Energy dissipation at the atomic scale explains how fracture energy depends on crack velocity in silica glass
Marthe Gr{\o}nlie Guren, Sigbj{\o}rn L{\o}land Bore, Fran\c{c}ois Renard, Henrik Andersen Sveinsson

TL;DR
This study uses molecular dynamics simulations to reveal that fracture energy in silica glass increases with crack velocity due to nanoscale surface changes, challenging the notion of constant fracture energy.
Contribution
It demonstrates that fracture energy varies with crack velocity at the atomic scale, influenced by nanoscale roughening and surface energy changes, not just surface area.
Findings
Fracture energy increases by up to 33% below the branching threshold.
Nanoscale roughening contributes equally to fracture energy rise as surface energy density.

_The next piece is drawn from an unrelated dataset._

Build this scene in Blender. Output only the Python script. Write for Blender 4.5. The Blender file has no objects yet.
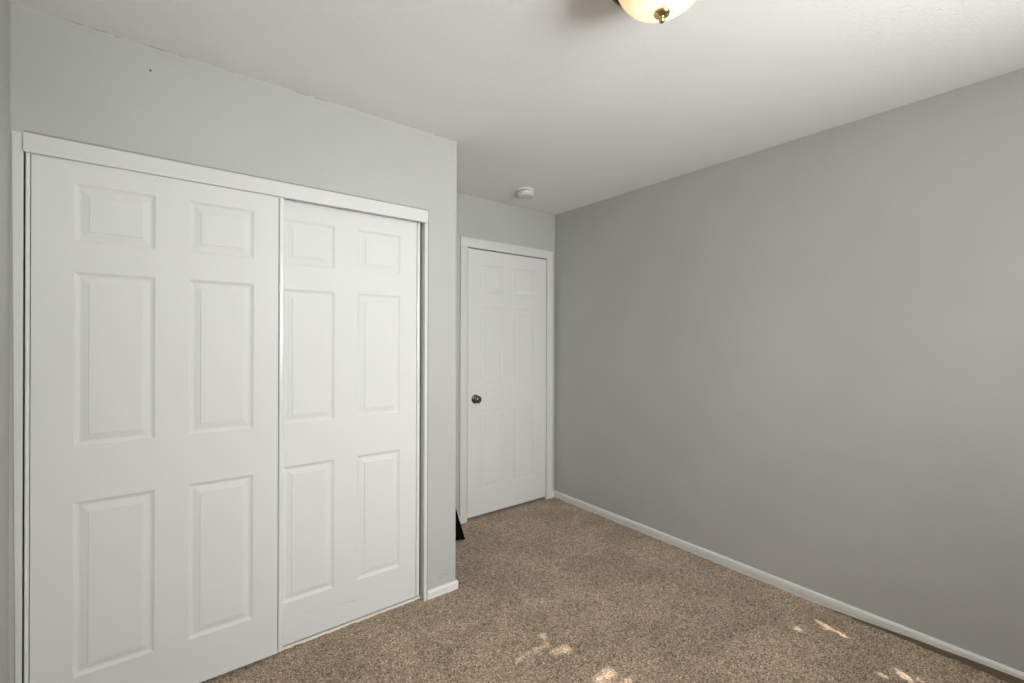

Dynamic fracture creates fundamentally different surfaces at the nanoscale.
Abstract
The fracture energy of brittle materials rises with crack velocity, and this effect is typically attributed to surface roughening from path instabilities. Here we show, using molecular dynamics simulations of silica glass with a first-principles machine learned interatomic potential, that the structural fracture energy rises by up to 33 % already below the branching threshold, showing that fracture energy is not a constant material property. This rise in fracture energy is roughly equally partitioned between an increase in the intrinsic surface energy density and nanoscale roughening that increases the real fracture surface area. Results demonstrate that dynamic fracture in silica glass increases the fracture energy not merely by creating more apparent surface, but also by creating a fundamentally different surface at the nanoscale.